Rob Sheeley thought he might die, right there in that West Texas basement.
Eyes bugged out. Heart pounding. Hyperventilating. They'd find him in a fetal ball at the bottom of the stairs, passed out from sheer excitement.
That's what can happen when dreams come true.
"It took everything I had to keep it together," Sheeley said, describing the January day he walked down those stairs in Big Spring and gazed upon row after row of shelves holding 100,000 virgin discs, the entire vinyl inventory of a record store that closed its doors in 1984.
From Abba to Zappa, it was there. Bruce Springsteen. James Brown. The Ramones. Ozzy Osbourne. Prince. All sealed in their original wrappers.
Within five minutes, Sheeley bought the whole lot for close to $100,000 and began planning how to get it onto the shelves of his store, Mill City Sound in Hopkins.

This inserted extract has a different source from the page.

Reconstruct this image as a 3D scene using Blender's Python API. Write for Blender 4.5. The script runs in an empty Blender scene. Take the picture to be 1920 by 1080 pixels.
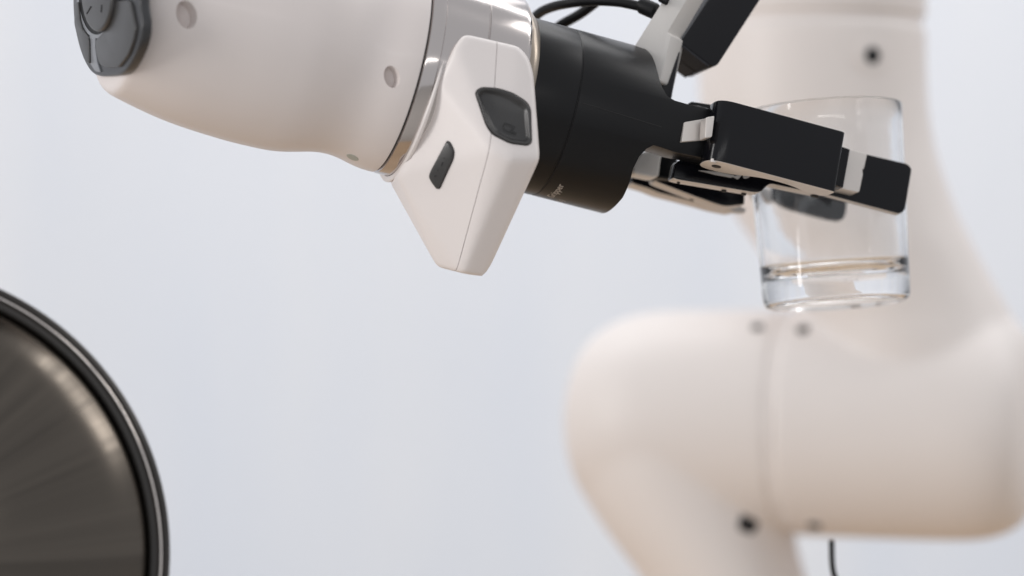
import bpy, bmesh, math, random
from mathutils import Vector, Matrix
from mathutils.bvhtree import BVHTree
random.seed(4)
R = math.radians
scene = bpy.context.scene
COL = scene.collection

# ------------------------------------------------------------------ camera
FOCAL, DIST, CAMZ = 109.0, 1.30, 1.20
cam = bpy.data.cameras.new("camera")
cam.lens, cam.sensor_width = FOCAL, 36.0
cam.clip_start, cam.clip_end = 0.05, 60.0
cam.dof.use_dof = True
cam.dof.focus_distance = 1.292
cam.dof.aperture_fstop = 3.7
cam.dof.aperture_blades = 9
camo = bpy.data.objects.new("camera", cam)
camo.location = (0, -DIST, CAMZ)
camo.rotation_euler = (R(90), 0, 0)
COL.objects.link(camo)
scene.camera = camo

# ------------------------------------------------------------------ light
world = bpy.data.worlds.new("World")
scene.world = world
world.use_nodes = True
bg = world.node_tree.nodes["Background"]
bg.inputs["Color"].default_value = (0.95, 0.965, 1.0, 1)
bg.inputs["Strength"].default_value = 0.62


def area(name, loc, target, sx, sy, power, color=(1, 1, 1)):
    l = bpy.data.lights.new(name, 'AREA')
    l.shape, l.size, l.size_y, l.energy, l.color = 'RECTANGLE', sx, sy, power, color
    o = bpy.data.objects.new(name, l)
    o.location = loc
    o.rotation_euler = (Vector(target) - Vector(loc)).to_track_quat('-Z', 'Y').to_euler()
    COL.objects.link(o)
    return o


area("overhead_fill", (-0.3, 1.15, 3.0), (0.0, 0.1, 1.2), 2.2, 1.2, 10, (1, 0.98, 0.96))  # unseen overhead fill, added for soft top light and reflections
area("window_lamp", (-2.0, -0.95, 1.6), (0.0, 0.0, 1.2), 0.5, 1.4, 23, (1, 0.97, 0.95))
area("side_window_lamp", (2.0, 0.30, 2.55), (0.0, 0.0, 1.15), 0.5, 0.8, 7.5, (1, 0.97, 0.94))
area("upper_side_window_lamp", (1.45, 0.28, 3.1), (-0.1, 0.0, 1.15), 0.5, 0.5, 3.5, (1, 0.98, 0.96))
area("streak_fill", (0.4, -3.2, 2.05), (0.0, 0.0, 1.2), 2.4, 0.07, 5, (1, 0.98, 0.96))  # unseen strip, added to draw a bright line along the flange
area("backdrop_fill", (0.3, 0.9, 2.9), (0.2, 2.3, 1.0), 2.6, 0.5, 20, (0.98, 0.985, 1.0))  # unseen fill, added to bring up the wall
scene.view_settings.view_transform = 'Standard'
scene.view_settings.look = 'None'
scene.view_settings.exposure = 0.0
scene.view_settings.gamma = 1.0
scene.cycles.max_bounces = 16
scene.cycles.transmission_bounces = 14
scene.cycles.sample_clamp_indirect = 4.0

# ------------------------------------------------------------------ frames
F = 1920 * FOCAL / 36.0
K = F / DIST                                   # pixels per metre in the plane y = 0
CAM = Vector((0, -DIST, CAMZ))


def ray(px, py):
    return Vector(((px - 960) / F, 1.0, -(py - 540) / F))


def W(px, py, y):
    return CAM + ray(px, py) * (y + DIST)


C0 = W(747, 133, 0.0)
TH, PH, RO = R(14), R(15), R(12)
AX = Vector((math.cos(PH) * math.cos(TH), math.sin(PH), -math.cos(PH) * math.sin(TH)))
VX = Vector((math.sin(TH), 0, math.cos(TH)))
NX = Vector((math.sin(PH) * math.cos(TH), -math.cos(PH), -math.sin(PH) * math.sin(TH)))
V2 = VX * math.cos(RO) - NX * math.sin(RO)
N2 = NX * math.cos(RO) + VX * math.sin(RO)


def A(px, py, w):            # point of the wrist frame, w pixels in front of the axis plane
    d = ray(px, py)
    return CAM + d * (((C0 - CAM).dot(NX) + w / K) / d.dot(NX))


def G(px, py, w):            # the same for the gripper, rolled about its axis
    d = ray(px, py)
    return CAM + d * (((C0 - CAM).dot(N2) + w / K) / d.dot(N2))


# ------------------------------------------------------------------ materials
def mat(name, color, rough=0.5, metal=0.0, coat=0.0, noise=None, bump=0.0, bscale=400.0, rvar=0.0,
        aniso=0.0, spec=0.5, stretch=(1, 1, 1), cvar=0.0, cscale=30.0):
    m = bpy.data.materials.new(name)
    m.use_nodes = True
    nt = m.node_tree
    b = nt.nodes["Principled BSDF"]
    b.inputs["Base Color"].default_value = (*color, 1)
    b.inputs["Roughness"].default_value = rough
    b.inputs["Metallic"].default_value = metal
    b.inputs["Coat Weight"].default_value = coat
    b.inputs["Coat Roughness"].default_value = 0.12
    b.inputs["Anisotropic"].default_value = aniso
    b.inputs["Specular IOR Level"].default_value = spec
    tc = nt.nodes.new("ShaderNodeTexCoord")
    mp = nt.nodes.new("ShaderNodeMapping")
    mp.inputs["Scale"].default_value = stretch
    nt.links.new(tc.outputs["Object"], mp.inputs["Vector"])
    if rvar:
        n = nt.nodes.new("ShaderNodeTexNoise")
        n.inputs["Scale"].default_value = 45
        n.inputs["Detail"].default_value = 5
        nt.links.new(mp.outputs[0], n.inputs["Vector"])
        mr = nt.nodes.new("ShaderNodeMapRange")
        mr.inputs["To Min"].default_value = max(0.02, rough - rvar)
        mr.inputs["To Max"].default_value = rough + rvar
        nt.links.new(n.outputs["Fac"], mr.inputs["Value"])
        nt.links.new(mr.outputs[0], b.inputs["Roughness"])
    if cvar:
        n = nt.nodes.new("ShaderNodeTexNoise")
        n.inputs["Scale"].default_value = cscale
        n.inputs["Detail"].default_value = 4
        nt.links.new(mp.outputs[0], n.inputs["Vector"])
        mx = nt.nodes.new("ShaderNodeMix")
        mx.data_type = 'RGBA'
        mx.inputs[6].default_value = (*[c * (1 - cvar) for c in color], 1)
        mx.inputs[7].default_value = (*[min(1, c * (1 + cvar)) for c in color], 1)
        nt.links.new(n.outputs["Fac"], mx.inputs[0])
        nt.links.new(mx.outputs[2], b.inputs["Base Color"])
    if bump:
        n = nt.nodes.new("ShaderNodeTexNoise")
        n.inputs["Scale"].default_value = bscale
        n.inputs["Detail"].default_value = 3
        nt.links.new(mp.outputs[0], n.inputs["Vector"])
        bp = nt.nodes.new("ShaderNodeBump")
        bp.inputs["Strength"].default_value = bump
        bp.inputs["Distance"].default_value = 0.0004
        nt.links.new(n.outputs["Fac"], bp.inputs["Height"])
        nt.links.new(bp.outputs[0], b.inputs["Normal"])
    return m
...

"I dream about this stuff," said Sheeley, 60, a lifelong record lover who opened his store in 2014 after selling a successful audio/visual business. He decided it was finally time to do what he'd always wanted to do: "Get the coolest records in the world."
When the music business went all-in on CDs in the 1980s, generations of vinyl records were abandoned. Those records from the 1980s and earlier are the treasures collectors are hunting for today. And the Twin Cities area is home to some big-game hunters.